Re: [css-color] Remove gray() Notation

From: fantasai <fantasai.lists@inkedblade.net>
Date: Mon, 18 Aug 2014 13:14:42 -0700
Message-ID: <53F25EB2.9080607@inkedblade.net>
To: "Tab Atkins Jr." <jackalmage@gmail.com>, Patrick Dark <www-style.at.w3.org@patrick.dark.name>
CC: www-style list <www-style@w3.org>
On 08/18/2014 07:57 AM, Tab Atkins Jr. wrote:
> On Sat, Aug 16, 2014 at 8:58 PM, Patrick Dark
> <www-style.at.w3.org@patrick.dark.name> wrote:
>> I would suggest scrapping the gray() notation and replacing it with the
>> following:
>> • hsl(<lightness>) where hue = 0deg and saturation = 0%
>> • hsla(<lightness>, <alpha>) where hue = 0deg and saturation = 0%
>> These notations have the following authoring advantages over the gray()
>> notation:
>> • Hue and saturation can be added without replacing or removing parts of a
>> preexisting value; only additions are required.
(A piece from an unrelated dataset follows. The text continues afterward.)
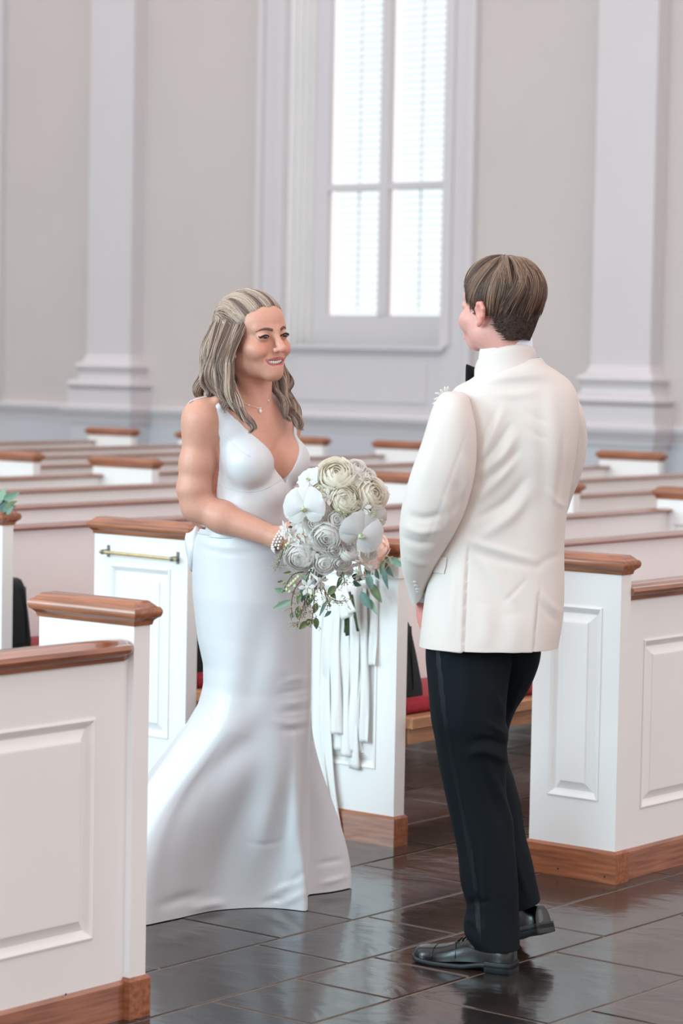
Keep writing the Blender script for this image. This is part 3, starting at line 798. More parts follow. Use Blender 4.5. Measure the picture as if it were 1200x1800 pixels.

>> • Hue and saturation can be removed by simply deleting preexisting values.
> We just did a poll of authors, actually, and got the result that rgb()
> with a single value (or rgba() with two values, for gray and alpha) is
> strongly preferred by authors.
> Since percentages are allowed, this is precisely the same syntax that
> you proposed, just with a different function name.  You can also use
> numbers 0-255 if you prefer, though.  (It also has a slight learning
> advantage, I think. Removing from the front is slightly less intuitive
> than removing from the back, and repeating the provided argument for
> the missing ones is easy to understand as well.)

Yes, but if we're providing this shorthand in rgb notation, it makes a
fair bit of sense to also allow it for hsl notation.